Le recours à la violence pour disperser les récentes manifestations au Tchad ainsi que les arrestations et détentions de membres de la société civile et de l’opposition politique montrent que la junte militaire cherche continuellement à entraver les libertés civiles et à faire taire toute critique à l’encontre de ses agissements.
Le 14 mai 2022, le groupe de la société civile Wakit Tama - qui regroupe des ONG, des membres de l’opposition politique, des syndicats et des défenseurs des droits humains - a organisé des manifestations contre la présence des troupes françaises au Tchad et le soutien français au président de transition Mahamat Idriss Déby Into.
La police tchadienne a utilisé des gaz lacrymogènes et des canons à eau pour disperser des centaines de manifestants dans la capitale N’Djamena, puis dans trois autres villes, et a arrêté plusieurs syndicalistes et membres de l’opposition politique. Parmi les personnes détenues figurent Gounoung Vaima Gan-Fare, secrétaire général de l’Union des syndicats du Tchad, Youssouf Korom Ahmat, secrétaire général de l’Union des fournisseurs du Tchad, Massar Hissene Massar, président du Rassemblement des leaders de la société civile et Koudé Mbainassem, président de l’Association pour la liberté d’expression.

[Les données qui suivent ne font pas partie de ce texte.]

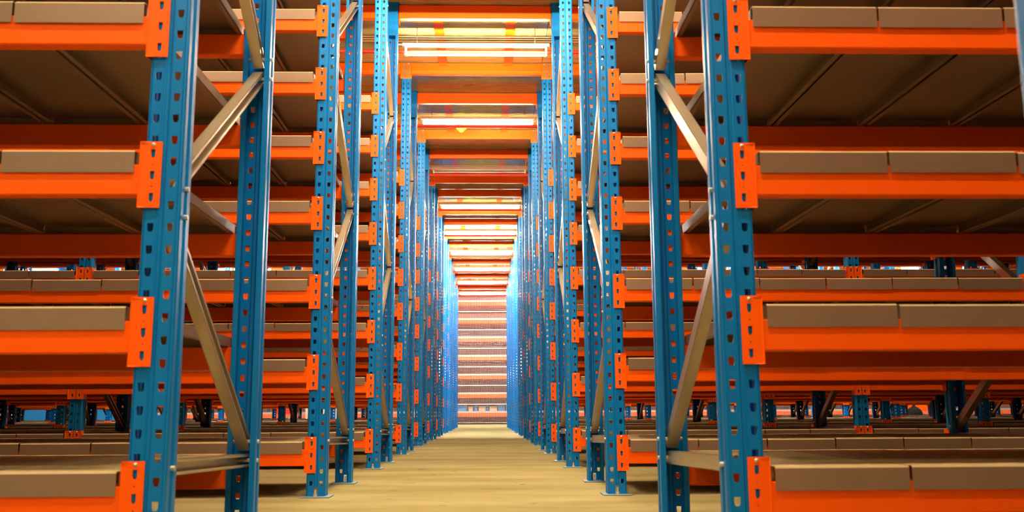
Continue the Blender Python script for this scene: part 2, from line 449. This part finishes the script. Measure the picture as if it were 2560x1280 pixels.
for r in range(0, 12):
    ya = rowY(r) + D
    nmr = 'in front of the first rack row' if r == 0 else (f'between {ORD[r]} and {ORD[r+1]} rack rows' if r < 11 else 'beyond the last rack row')
    on = r != 5
    dy, z = (.36, 2.90) if r == 3 else (.47, 3.00)
    lamp(-.075, ya + dy, CAMZ + z, f'{"lit" if on else "unlit"} fluorescent strip light over the aisle {nmr}', on, cool=r in (7, 8, 9, 10, 11), mt=M_TUBEX if r == 7 else (M_TUBEN if r < 3 else None), wide=r != 3)
    if r in (0, 1, 2, 4, 5):  # side-aisle lamps added to brighten decks away from the main aisle
        for sx, wd in ((-1, 'left'), (1, 'right')):
            lamp(sx * 2.15, ya + .47, CAMZ + 3.0, f'added lit strip light {nmr}, {wd} side aisle', True, mt=M_FILLSIDE)
    if 6 <= r < 11:
        for k2, X in enumerate((2.9, 5.1, 7.3, 9.5)):
            if X > .55 * (ya + dy) or (k2 + r) % 2: continue
            for sx, wd in ((-1, 'left'), (1, 'right')):
                lamp(sx * X, ya + dy, CAMZ + z, f'added lit strip light {nmr}, {("nearest", "second", "third", "fourth")[k2]} place {wd} of the aisle', True, cool=True, mt=M_TUBEX if r == 7 else None)
for r in range(2, 12):
    ya = rowY(r) + D; nmr = f'between {ORD[r]} and {ORD[r+1]} rack rows' if r < 11 else 'beyond the last rack row'
    hw = .57 * ya + 1
    o = obj('sprinkler_pipe', MB().tube((-hw, 0, 0), (hw, 0, 0), .0165, 12, True).mesh('sprinkler_pipe', M_RED, True), None, (0, ya + .42, CAMZ + 2.95))
    tag(o, f'red sprinkler pipe running across overhead {nmr}', 'pipe', 'red pipes')
    for k2, xx in enumerate((-hw + .5, -2.0, 2.0, hw - .5)):
        obj('pipe_hanger', MB().tube((xx, 0, .01), (xx, 0, ZB - CAMZ - 2.95), .004, 6).tube((xx - .012, 0, 0), (xx + .012, 0, 0), .021, 10).mesh('pipe_hanger', M_ZINC), o)
    for q, (dy, dz) in enumerate(((.20, 3.04), (.225, 3.03), (.25, 3.02))):
        c = obj('ceiling_cable', MB().tube((-hw, 0, 0), (hw, 0, 0), .004, 6).mesh('ceiling_cable', M_CABLE, True), None, (0, ya + dy + .12, CAMZ + dz))
        tag(c, f'thin brown cable across overhead {nmr}, {("highest", "middle", "lowest")[q]} of three', 'cable', 'overhead cables')
def detector(x, y, z, mt, lab, s=1.0):
    t = obj('ceiling_detector', None, None, (x, y, z)); tag(t, lab, 'detector')
    obj('detector_base', MB().lathe([(.052 * s, 0), (.056 * s, -.006), (.056 * s, -.016), (.04 * s, -.030)], 18).mesh('detector_base', mt, True), t)
    obj('detector_head', MB().lathe([(.030 * s, -.028), (.032 * s, -.038), (.024 * s, -.05), (.008 * s, -.058)], 18).mesh('detector_head', mt, True), t)
    obj('mounting_stem', MB().tube((0, 0, 0), (0, 0, ZB - z), .006, 8).mesh('mounting_stem', M_WHITE), t)
detector(-.264, 10.1, CAMZ + 3.10, M_YEL, 'yellow domed detector hanging before the fifth orange crossbeam')
detector(-.255, 14.2, CAMZ + 3.12, M_YEL, 'yellow domed detector hanging before the seventh orange crossbeam')
detector(-.285, 18.3, CAMZ + 3.14, M_YEL, 'yellow domed detector hanging before the ninth orange crossbeam')
detector(-.20, 22.6, CAMZ + 3.13, M_WHITE, 'white detector hanging before the last crossbeams')

# ------------------------------------------------------------------ far rack behind wire mesh
YM = 30.0
root = obj('mesh_backed_rack', None, None, (0, YM, 0)); tag(root, 'long orange and white rack behind wire mesh at the end of the aisle', 'rack')
far_lv = [CAMZ + z for z in (-.005, .575, 1.155, 1.745, 2.33, 2.90, 3.47, 4.03)]
bays = [(-15.35 + i * 2.7) for i in range(12)]
upm = MB()
for z in (0,):
    upm.box(-.05, .05, 0, .09, 0, 4.6)
ME_FU = upm.mesh('upright', M_BLUE)
ME_FBm = bevelled(MB().box(0, 2.6, 0, .05, -.115, 0), 'beam', M_ORANGE, .004)
ME_FD = MB().box(0, 2.68, 0, 1.1, .0, .03).box(0, 2.68, -.004, 0, -.0, .055).mesh('deck', M_FDECK)
ME_FD2 = MB().box(0, 2.68, 0, 1.1, .0, .03).mesh('deck', M_FDECK)
def meshpanel(wd, ht):
    m = MB(); n = int(wd / .05)
    for i in range(n + 1): m.box(i * .05 - .0015, i * .05 + .0015, 0, .003, 0, ht)
    for j in range(int(ht / .05) + 1): m.box(0, wd, -.003, 0, j * .05 - .0015, j * .05 + .0015)
    for z in (0, ht): m.box(0, wd, -.006, .004, z - .006, z + .006)
    return m.mesh('mesh_panel', M_WIRE)
ME_MP = meshpanel(2.65, .57)
for x in bays:
    obj('upright', ME_FU, root, (x - .05, .02, 0)); obj('upright', ME_FU, root, (x - .05, 1.05, 0))
    for dy in (1.45, 2.6):
        obj('upright', ME_FU, root, (x - .05, dy, 0))
    for z in far_lv:
        for dy in (1.5, 2.65): obj('beam', ME_FBm, root, (x, dy, z + .03))
        obj('deck', ME_FD2, root, (x - .04, 1.5, z + .035))
        obj('beam', ME_FBm, root, (x, .03, z)); obj('beam', ME_FBm, root, (x, 1.05, z)); obj('deck', ME_FD, root, (x - .04, .03, z + .005))
    for j in range(7):
        tag(obj('mesh_panel', ME_MP, root, (x - .03 + (.25 if j % 2 else .22), -.008, .045 + j * .58)), kind='stuff')
# bins and cartons on its lowest shelf
def tote(x, wd, ht, mt, lab, cat='bin', y=YM + .25, z=far_lv[0] + .036):
    m = MB(); m.box(-wd / 2, wd / 2, 0, .3, 0, ht * .88); m.box(-wd / 2 - .012, wd / 2 + .012, -.012, .312, ht * .88, ht)
    t = obj('storage_bin' if cat == 'bin' else 'carton', bevelled(m, 'bin', mt, .006), None, (x, y, z)); tag(t, lab, cat); return t
for x, wd, ht, mt, lab, cat in ((-.80, .40, .20, M_BIN, 'blue bin behind the mesh, leftmost on the lowest shelf seen down the aisle', 'bin'),
        (-.47, .14, .17, M_CARD, 'pinkish carton behind the mesh beside the leftmost blue bin', 'carton'),
        (-.31, .09, .20, M_BIN, 'narrow blue bin behind the mesh between two cartons, left one', 'bin'),
        (-.11, .22, .17, M_CARD, 'pinkish carton behind the mesh in the middle of the lowest shelf', 'carton'),
        (.06, .07, .20, M_BIN, 'narrow blue bin behind the mesh right of the middle carton', 'bin'),
        (.24, .24, .17, M_CARD, 'pinkish carton behind the mesh, rightmost of three', 'carton'),
        (.50, .20, .20, M_BIN, 'blue bin behind the mesh right of the cartons', 'bin'),
        (.76, .24, .32, M_BIN, 'tall blue bin behind the mesh at the aisle\'s right end', 'bin')):
    tote(x, wd, ht, mt, lab, cat)

# things in the far hall, seen in the slot between the shelves
o = obj('partition_panel', bevelled(MB().box(-.45, .45, -.03, .03, 0, 1.6), 'p', M_BIN, .01), None, (-13.0, 28.4, 0)); tag(o, 'plain blue partition panel in the far hall, leftmost', 'panel')
o = obj('partition_panel', bevelled(MB().box(-.55, .55, -.03, .03, 0, 1.6), 'p', M_BIN, .01), None, (-11.3, 28.4, 0)); tag(o, 'plain blue partition panel in the far hall behind the double posts at far left', 'panel')
o = obj('partition_panel', bevelled(MB().box(-.10, .10, -.05, .05, 0, 1.7), 'p', M_PANELW, .01), None, (-13.75, 28.4, 0)); tag(o, 'narrow white post beside the leftmost blue partition panel', 'panel')
sg = obj('warning_sign', None, None, (-5.75, 28.3, 0)); tag(sg, 'red, white and blue sign board low in the far hall left of the aisle', 'sign')
obj('sign_board', bevelled(MB().box(-.36, .36, 0, .02, .35, .85), 'sb', M_SRED, .004), sg)
obj('sign_field', MB().box(-.28, .28, -.004, 0, .50, .74).mesh('sf', M_PANELW), sg)
obj('sign_stripe', MB().box(-.24, .24, -.007, -.004, .55, .68).mesh('ss', M_SBLUE), sg)
obj('sign_post', MB().box(-.02, .02, .02, .05, 0, .6).mesh('sp', M_GREY), sg)
o = obj('partition_panel', bevelled(MB().box(-.5, .5, -.03, .03, 0, 1.4), 'p', M_WALL, .01), None, (-4.8, 28.5, 0)); tag(o, 'cream partition panel right beside the red and blue sign', 'panel')
for x, wd, mt, lab in ((9.9, .5, M_BIN, 'blue panel in the far hall right of the aisle, nearest to the mesh'), (12.0, .34, M_BIN, 'slim blue panel beside the black sack in the far hall'), (14.3, .4, M_BIN, 'blue panel in the far hall near the right edge of the photo')):
    o = obj('partition_panel', bevelled(MB().box(-wd / 2, wd / 2, -.03, .03, 0, 1.5), 'p', mt, .01), None, (x, 28.3, 0)); tag(o, lab, 'panel')
sk = MB().lathe([(.16, 0), (.22, .12), (.24, .24), (.20, .36), (.10, .44), (.04, .47), (.06, .54), (.02, .56)], 16)
o = obj('black_sack', sk.mesh('black_sack', M_BLACK, True), None, (12.6, 28.0, .0)); tag(o, 'tied black sack standing in the far hall right of the aisle', 'sack')
o = obj('orange_barrier', bevelled(MB().box(-.5, .5, -.02, .02, .35, .95).box(-.46, -.40, -.02, .02, 0, .36).box(.40, .46, -.02, .02, 0, .36), 'ob', M_ORANGE, .006), None, (13.3, 28.9, 0)); tag(o, 'orange board barrier behind the black sack', 'barrier')
# lamps of the far hall
for i, X in enumerate((-12.5, -8, -3.2, 1.2, 5.5, 10, 14.5)):
    lamp(X, 27.0, 5.4, f'strip light high in the far hall, {("first","second","third","fourth","fifth","sixth","seventh")[i]} from the left', True, True, 1.5, hang=6.9, mt=M_TUBEX)

# added unseen strip lights behind the camera, to brighten the rack fronts
for i, (X, Yb) in enumerate(((.3, -.75), (-1.6, -.75), (2.4, -.75), (.3, -2.8))):
    lamp(X, Yb, CAMZ + 2.85, f'added unseen strip light behind the camera, {("above the aisle", "over the left bay", "over the right bay", "farthest back")[i]}', True, mt=M_FILLREAR)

« La junte militaire continue d’avoir recours à la violence, aux arrestations arbitraires et aux détentions pour réduire au silence les manifestants et ceux qui demandent une transition plus inclusive au Tchad et un retour au gouvernement civil. Le droit de manifester est garanti par le droit international relatif aux droits humains et la junte militaire devrait libérer immédiatement toutes les personnes détenues et abandonner les charges retenues contre elles » a déclaré Said David Kode, responsable du département de plaidoyer et de campagne de CIVICUS.
Les personnes arrêtées sont accusées de troubles à l’ordre public, d’atteintes à l’intégrité physique de la population et de destruction de biens. Elles ont toutes été incarcérées à la prison de Klessoum à N’Djamena. Suite à ces détentions, des manifestations, principalement menées par des étudiants, ont eu lieu le 16 mai pour réclamer la libération des personnes détenues et la fin de la présence française au Tchad.
Contexte
Des manifestations ont lieu régulièrement au Tchad depuis que le Conseil militaire de transition (CMT) a été mis en place en avril 2021 pour gouverner le pays pendant 18 mois. L’alliance de la société civile Wakit Tama a le plus souvent coordonné les manifestations pour demander une plus grande implication dans le CMT et le processus de transition lui-même, ainsi que le retour à un gouvernement civil. La junte militaire continue d’interdire les manifestations en les devançant, en les empêchant et en faisant usage de la force lorsque des manifestations ont lieu. Par exemple, le 2 octobre, plus de 40 personnes ont été blessées lorsque la police et la gendarmerie anti-émeutes ont dispersé des manifestations par la force alors qu’elles étaient autorisées à manifester. Quelques jours plus tard, le 9 octobre, des dizaines de personnes ont été arrêtées lors d’une autre manifestation interdite par les autorités militaires.
L’espace civil au Tchad est considéré comme réprimé par le CIVICUS Monitor.